The Wisconsin Department of Transportation is working with the state’s federally recognized tribal governments to update signs on state highways signifying the tribal boundaries in both English and native language renditions of the tribe’s name.

Wisconsin’s first dual-language sign was unveiled Nov. 3 in Bayfield County in partnership with the Red Cliff Band of Lake Superior Chippewa. The 8.5-by-4.5-foot sign features the tribal seal followed by the tribe’s name in its native language – Gaa-Miskwaabikaang, the English version and population of the tribal lands.

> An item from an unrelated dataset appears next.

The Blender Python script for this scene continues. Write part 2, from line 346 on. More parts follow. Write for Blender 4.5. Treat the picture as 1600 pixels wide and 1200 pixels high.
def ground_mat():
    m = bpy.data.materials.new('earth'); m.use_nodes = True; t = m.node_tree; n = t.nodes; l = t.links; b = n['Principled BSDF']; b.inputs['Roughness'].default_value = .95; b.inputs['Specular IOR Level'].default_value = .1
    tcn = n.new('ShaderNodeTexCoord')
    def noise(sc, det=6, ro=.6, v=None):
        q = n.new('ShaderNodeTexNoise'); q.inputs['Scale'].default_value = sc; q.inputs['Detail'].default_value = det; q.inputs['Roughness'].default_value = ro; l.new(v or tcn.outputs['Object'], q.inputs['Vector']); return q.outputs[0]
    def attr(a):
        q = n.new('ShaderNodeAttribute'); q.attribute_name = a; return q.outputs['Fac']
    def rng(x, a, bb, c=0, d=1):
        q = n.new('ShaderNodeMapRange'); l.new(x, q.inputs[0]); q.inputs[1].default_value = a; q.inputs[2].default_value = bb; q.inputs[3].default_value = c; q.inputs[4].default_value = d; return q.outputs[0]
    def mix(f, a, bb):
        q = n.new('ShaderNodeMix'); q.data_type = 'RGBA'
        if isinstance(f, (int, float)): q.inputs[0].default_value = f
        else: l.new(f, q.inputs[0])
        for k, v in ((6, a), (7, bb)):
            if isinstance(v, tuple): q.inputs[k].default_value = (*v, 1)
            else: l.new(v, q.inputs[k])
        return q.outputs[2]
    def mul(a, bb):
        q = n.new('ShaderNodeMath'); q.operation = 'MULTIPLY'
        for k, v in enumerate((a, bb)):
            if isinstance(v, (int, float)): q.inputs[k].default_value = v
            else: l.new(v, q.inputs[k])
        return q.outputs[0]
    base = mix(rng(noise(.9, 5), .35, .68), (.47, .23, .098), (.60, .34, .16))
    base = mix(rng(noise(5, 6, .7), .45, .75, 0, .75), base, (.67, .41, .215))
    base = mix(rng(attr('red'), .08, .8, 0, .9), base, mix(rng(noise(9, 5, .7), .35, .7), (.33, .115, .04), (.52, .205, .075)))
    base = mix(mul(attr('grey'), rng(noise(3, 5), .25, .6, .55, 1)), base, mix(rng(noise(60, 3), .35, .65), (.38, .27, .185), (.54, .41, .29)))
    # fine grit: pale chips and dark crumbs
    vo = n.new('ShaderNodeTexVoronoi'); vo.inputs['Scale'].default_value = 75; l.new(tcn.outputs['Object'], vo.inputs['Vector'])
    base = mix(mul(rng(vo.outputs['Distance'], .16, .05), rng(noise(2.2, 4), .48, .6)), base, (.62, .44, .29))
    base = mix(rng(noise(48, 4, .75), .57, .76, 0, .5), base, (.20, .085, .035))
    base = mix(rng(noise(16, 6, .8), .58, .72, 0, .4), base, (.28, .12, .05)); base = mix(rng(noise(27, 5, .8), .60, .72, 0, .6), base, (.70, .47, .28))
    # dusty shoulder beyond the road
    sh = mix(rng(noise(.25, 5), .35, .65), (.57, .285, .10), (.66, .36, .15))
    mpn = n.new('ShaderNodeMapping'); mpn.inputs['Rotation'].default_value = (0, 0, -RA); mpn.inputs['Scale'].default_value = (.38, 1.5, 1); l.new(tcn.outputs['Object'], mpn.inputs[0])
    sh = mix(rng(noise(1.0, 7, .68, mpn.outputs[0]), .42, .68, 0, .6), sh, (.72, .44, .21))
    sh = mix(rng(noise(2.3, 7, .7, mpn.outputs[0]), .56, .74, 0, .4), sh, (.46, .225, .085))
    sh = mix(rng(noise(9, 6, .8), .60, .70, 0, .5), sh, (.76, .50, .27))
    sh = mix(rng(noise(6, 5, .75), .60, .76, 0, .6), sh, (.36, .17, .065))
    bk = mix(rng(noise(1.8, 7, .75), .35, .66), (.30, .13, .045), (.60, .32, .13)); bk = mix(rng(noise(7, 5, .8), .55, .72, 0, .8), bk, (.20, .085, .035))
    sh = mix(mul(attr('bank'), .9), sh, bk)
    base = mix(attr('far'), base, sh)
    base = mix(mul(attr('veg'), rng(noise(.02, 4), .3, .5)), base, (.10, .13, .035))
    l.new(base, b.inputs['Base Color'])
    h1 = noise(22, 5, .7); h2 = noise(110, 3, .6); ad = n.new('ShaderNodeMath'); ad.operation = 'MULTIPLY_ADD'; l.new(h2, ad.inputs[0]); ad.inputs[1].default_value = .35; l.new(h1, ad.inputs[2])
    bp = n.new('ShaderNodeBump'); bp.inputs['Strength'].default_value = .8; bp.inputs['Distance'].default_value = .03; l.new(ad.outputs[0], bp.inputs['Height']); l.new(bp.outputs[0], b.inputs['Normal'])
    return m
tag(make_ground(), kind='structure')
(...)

“We are excited to work with our tribal partners on a project where everyday infrastructure such as traffic signs can have a dual purpose as an educational tool,” WisDOT Secretary Craig Thompson said in a news release. “Traffic signage is always about signifying a sense of place. In Wisconsin’s tribal communities, there is no more specific way to define where you are than in their native language used to define the landscape so long ago.”

Gaa-Miskwaabikaang – pronounced ga-misk-wah-be-kong – means the place where there is red rock cliffs.

“We are truly honored to be the first of the 11 federally recognized tribes in the state of Wisconsin to have the dual-language signs,”  Red Cliff Chairman Christopher Boyd said in the release. “They incorporate our language into state signage, and those signs will identify to the general public that travel our area they are entering the boundaries of our reservation.”

Wisconsin’s dual-language signs are similar to those seen near tribal areas in several other states. The new program for state highway signs is the latest development from a nearly 20-year partnership agreement among state and federal governments with the state’s federally recognized tribal communities.

The signs cost on average $350 to $400, including design, fabrication and installation, and are funded through two basic means:

  • Replacement of current signs through the standard sign replacement processes.
  • Application for funding through the Tribal Historic Preservation Officer’s program, federal money that comes to WisDOT specifically for historic and cultural preservation of indigenous lands.